More than 150 gathered Thursday to celebrate the official dedication of Brockman Hall for Physics, Rice’s new state-of-the-art home for fundamental and applied physics research. A delegation of officials from the National Institute of Standards and Technology (NIST) joined Rice Board of Trustees Chair Jim Crownover, Rice President David Leebron, astronaut and Rice alumna Shannon Walker and others in unveiling the 111,000-square-foot, four-story building.
“Since its founding, Rice has cared so much about architectural beauty, cutting-edge research, and environmental sensitivity,” Crownover said. He noted that all three of those principles are evident in this “magnificent building.”
“Brockman Hall enhances Rice’s status as one of the nation’s premier research universities, and it ensures that Rice will remain a leader in fundamental and applied physics research for years to come,” Leebron said. “The impact of Brockman Hall goes beyond bricks and mortar. This facility forges new pathways between science and engineering, between theory and practice and between Rice’s first and second centuries.”
Special guests at the dedication ceremony included Patrick Gallagher, undersecretary of commerce for science and technology and NIST director; Robert Celotta, director of NIST’s Center for Nanoscale Science and Technology; and Walker.
Rice faculty and staff began moving into Brockman Hall last month. When fully occupied in June, the building will be home to dozens of experimental, theoretical and applied physicists from Rice’s departments of Physics and Astronomy and of Electrical and Computer Engineering. Brockman Hall will support research in atomic, molecular and optical physics; biophysics; condensed matter physics; nanoengineering and photonics.
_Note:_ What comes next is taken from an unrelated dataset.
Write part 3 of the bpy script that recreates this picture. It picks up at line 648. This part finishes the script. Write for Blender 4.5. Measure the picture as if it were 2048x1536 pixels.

The facility is special for several reasons: It was designed, constructed and occupied in just 33 months; it brings together faculty and students who formerly worked in five separate buildings scattered broadly across the campus; it is both a carefully refined 21st-century research facility and one of the most environmentally sustainable buildings at Rice; and it maintains much of the outdoor space that previously existed on Rice’s Science Quadrangle.
Brockman Hall is composed of two parallel, rectilinear, spatial “bars” that are oriented east to west and connected by glass-enclosed bridges across an open passage that admits natural light and outdoor breezes. The larger south bar houses laboratories, faculty and research offices, a 150-seat lecture hall and a rooftop astronomical observatory. The elevated two-story north bar houses faculty, student and departmental offices and meeting spaces.
The open space beneath the north bar is framed by a “loggia” of tapered concrete columns that form an outdoor room, with shaded areas for class meetings, casual gathering, and circulation. Beneath this serene outdoor oasis lies a sensitive and sophisticated complex of laboratories. Designed for vibration-sensitive atomic, molecular and optical physics and condensed-matter research, the hermetically controlled basement laboratories are stabilized on a two-foot-deep concrete slab and isolated from all the building’s mechanical systems. State-of-the-art equipment supplies these labs with “clean” electrical power, chilled water and filtered air that is cleansed of submicroscopic dust.